Frank Lloyd Wright is known for designing some of the most innovative structures in America, and many of them, like Taliesin and the Frank Lloyd Wright Visitor Center in Wisconsin, are pilgrimage-worthy Midwestern destinations. But the landscapes of the South also inspired the visionary architect, in spaces like Auldbrass in South Carolina, a private Lowcountry home that opens occasionally for tours. Wright’s influence on his mentees—notably the architects Arthur Kelsey and E. Fay Jones—also led to a bevy of buildings in the region. Among Florida’s lakes and in the wooded hilltops of the Ozarks, legacy structures connected to Wright illustrate his deep sense of place. Here’s where to witness it for yourself.
Florida Southern College
Lakeland, Florida

This Central Florida school is home to the largest single-site collection of Frank Lloyd Wright architecture anywhere. After visiting the campus in 1938, he developed plans for eighteen buildings over a twenty-year period. At the heart of his vision stands the sand-yellow and red ochre Annie Pfeiffer Chapel with its striking textile block construction framed in native Florida tidewater red cypress. Its geometric shape complements the campus’s Usonian house, a pioneering open-floor style of single-family home he revisited at sites around the country. “Wright strongly believed in creating buildings that harmonized with their natural surroundings,” notes Stacy L. Walsh, an associate vice president at the college. He also created a series of covered walkways, named the Esplanade, to create a sense of flow across campus and imitate the region’s abundant orange groves.

Rosenbaum House
Florence, Alabama

The Rosenbaum House is one of twenty-six Usonian houses built before World War II. The late Stanley and Mildred Rosenbaum, who were active in the civil rights movement, commissioned its construction, and the family lived there until 1999. Made of cypress wood and brick, the L-shaped frame includes soaring windows and cantilevered eaves.

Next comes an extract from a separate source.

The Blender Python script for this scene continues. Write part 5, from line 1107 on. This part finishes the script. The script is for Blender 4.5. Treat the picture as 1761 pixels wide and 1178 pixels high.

Wright even designed the custom furniture still found in the house.
After the Rosenbaums donated the house to the city of Florence, it became a museum—and an exemplary showcase of Wright’s concept of compression and release. “Spaces appear small or uncomfortable and you want to move through them—which leads to the release when you find yourself in a much larger space with an expanded vision,” says Brian Murphy, director of Florence Arts and Museums. “It’s an experience you remember.”
Highlands, North Carolina
The Cincinnati-based architect Arthur Kelsey was an early friend and acolyte of Wright, whose influence was at its peak when Kelsey drafted the original plans for Skyline Lodge in 1936. The hotel’s Wrightian design is evident in its horizontal lines, wide bands of glass, and long rooflines in a harmonious natural setting with sweeping views of the Blue Ridge Mountains. “Guests who are familiar with Frank Lloyd Wright consistently express gratitude that we’ve preserved the original structural integrity and history of Skyline,” says Marcos Oliveira, director of lodging operations, “from the original walnut paneling in the main lodge to the granite columns to maintaining a main lobby that is small and quaint yet functional.” The centerpiece is Oak Steakhouse, a sleek, midcentury-modern setting featuring a signature south-facing stone balcony and original granite fireplaces.
Mildred B. Cooper Memorial Chapel
Bella Vista, Arkansas
After meeting Wright at a convention, E. Fay Jones became his apprentice at the famed Taliesin East for the next decade. A native of Arkansas, Jones designed this nondenominational chapel, constructed in 1988, in his home state alongside partner Maurice Jennings. Perched on a wooded hillside along Lake Norwood, it features nearly 4,500 square feet of glass, and the open-air design includes towering Gothic arches of ethereal wood and stone that nod to the surrounding Ozark landscape. Jones, who admired Wright’s organic aesthetic, used a similar design for Thorncrown Chapel just outside Eureka Springs.
The John B. Begley Chapel at Lindsey Wilson College
Columbia, Kentucky

E. Fay Jones also used his apprentice experience to design the John B. Begley Chapel, which stands at the center of Lindsey Wilson College and weaves agrarian design elements into the traditional red-brick building campus. Duane Bonifer, a longtime college employee and currently an assistant to the president of the college, worked on the project with Jones. “While Jones drove around the region,” Bonifer says, “the one architectural style he noticed was the silo, so he decided to have that be reflected in his design. And because he considered himself to be a ‘cathedral builder born five hundred years too late,’ Jones said he wanted the building to have a Neo-Gothic style—which explains the three crowns, which some people call domes, as well as the high ceilings.”
Bonifer says the chapel reminds people of their place in the world. “In true Frank Lloyd Wright style, form follows function in the sanctuary…When [visitors] enter the sanctuary, their heads are always lifted up. In fact, whenever I give a tour of the chapel, I like to be about twenty steps into the sanctuary so I can watch everyone’s heads jerk up to the skylight. Fay Jones said that was to remind people right away that there is a larger being in the universe and we are to contemplate our place and duty in it.”